The Museum of Fine Arts isn't officially in the business of double features, but its film programmers have a potential good one in a pair of documentaries opening today. Both "Richard Serra: Thinking on Your Feet" and "Louise Bourgeois: the Spider, the Mistress, and the Tangerine" loosely demythologize their iconic sculptors. You'll leave thinking differently about both of them.
If Serra has always seemed like the Kirk Douglas of art - absurdly, inescapably masculine, but, in his late youth, trapped in Art Garfunkel's body - that's only the impression his hulking steel slabs leave. He would insist, in his erudite way, that your feelings about his work say more about you.
As for Bourgeois, she talks for almost all of this 97-minute intimate portrait. and I no longer think of her as a demanding theoretician (that better describes Serra). The filmmakers spend most of their time with her in the early 1990s, and they find an intensely self-reflective woman in her 80s. The experience of watching her unpack the meaning of her life in relation to her work (and the other way around) is illuminating but stressful. Remember that professor who spoke while you furiously tried to take notes for an hour and a half, only to read them later at an intellectual loss? She's back.

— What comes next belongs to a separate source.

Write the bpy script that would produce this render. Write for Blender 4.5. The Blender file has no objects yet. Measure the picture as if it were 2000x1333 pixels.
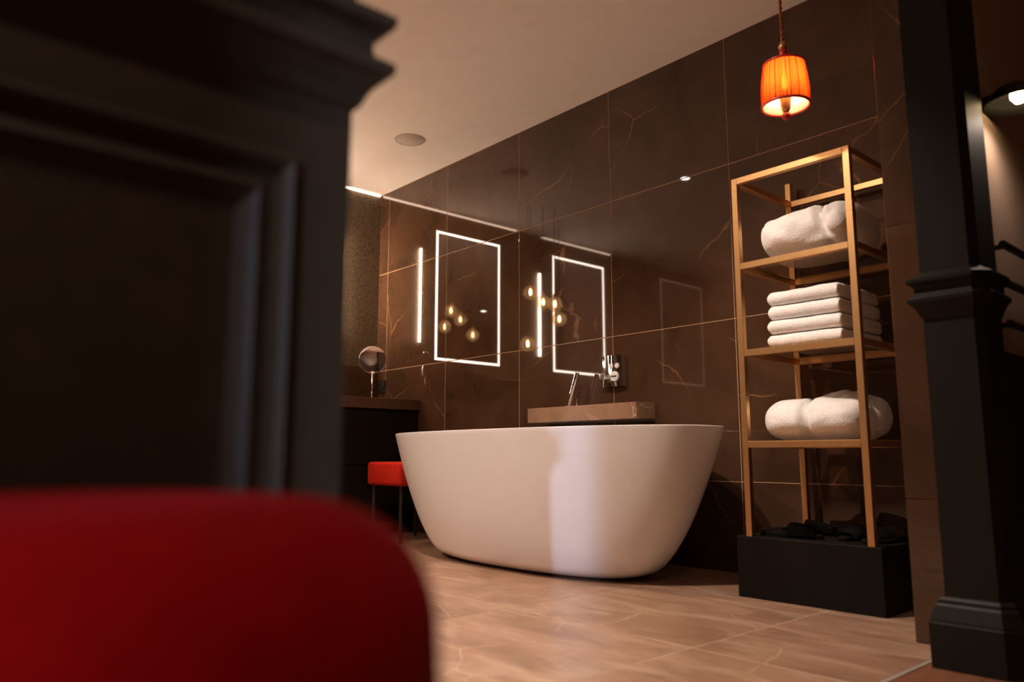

But Bourgeois is willing, and mostly able, to make you understand her process. Those coiling rubber blobs? They were based on twisted wet fabric. The assorted flaccid phalluses? Her mammoth daddy issues. The giant marble-and-steel spider (1999's "Maman") and its bronze casts are seemingly indestructible and unexpectedly protective extensions of her long-dead mother.
The spider outside the Guggenheim Museum in Bilbao, Spain, makes a cameo in "Thinking on Your Feet," which is focused exclusively on Serra's permanent installation of assorted steel sheets in the Guggenheim's largest gallery. Director Maria Anna Tappeiner doesn't rhapsodize over the works or reconsider their meaning the way the makers of the Bourgeois film do. She observes their construction - curling shavings, snaking ribbons, conical cups - and plays student while Serra tells us what the pieces are all about. As usual, he's fiercely articulate about his monuments to monumentality - process artists always are. Like Bourgeois, Serra, who's 68 now, is a professor by default. With him you'd have fewer notes but denser ones. (Note to self: remember later to mull over "affirmation of play.")
These are films that some museums play in a loop near the exit of a show - or in the gift shop. But the access to both artists is what distinguishes them - the chance to watch Serra take a bowlegged walk through his sculptures, or to study the whorls that make Bourgeois's face resemble a magnificent talking fingerprint.
The unwitting interplay between the two films feels like kismet. While the camera gazes over various Bourgeois spiders, the soundtrack plays Laurie Anderson's electro-ballad "O Superman." It's a song Tappeiner could have used for Serra, a thinking person's man of steel.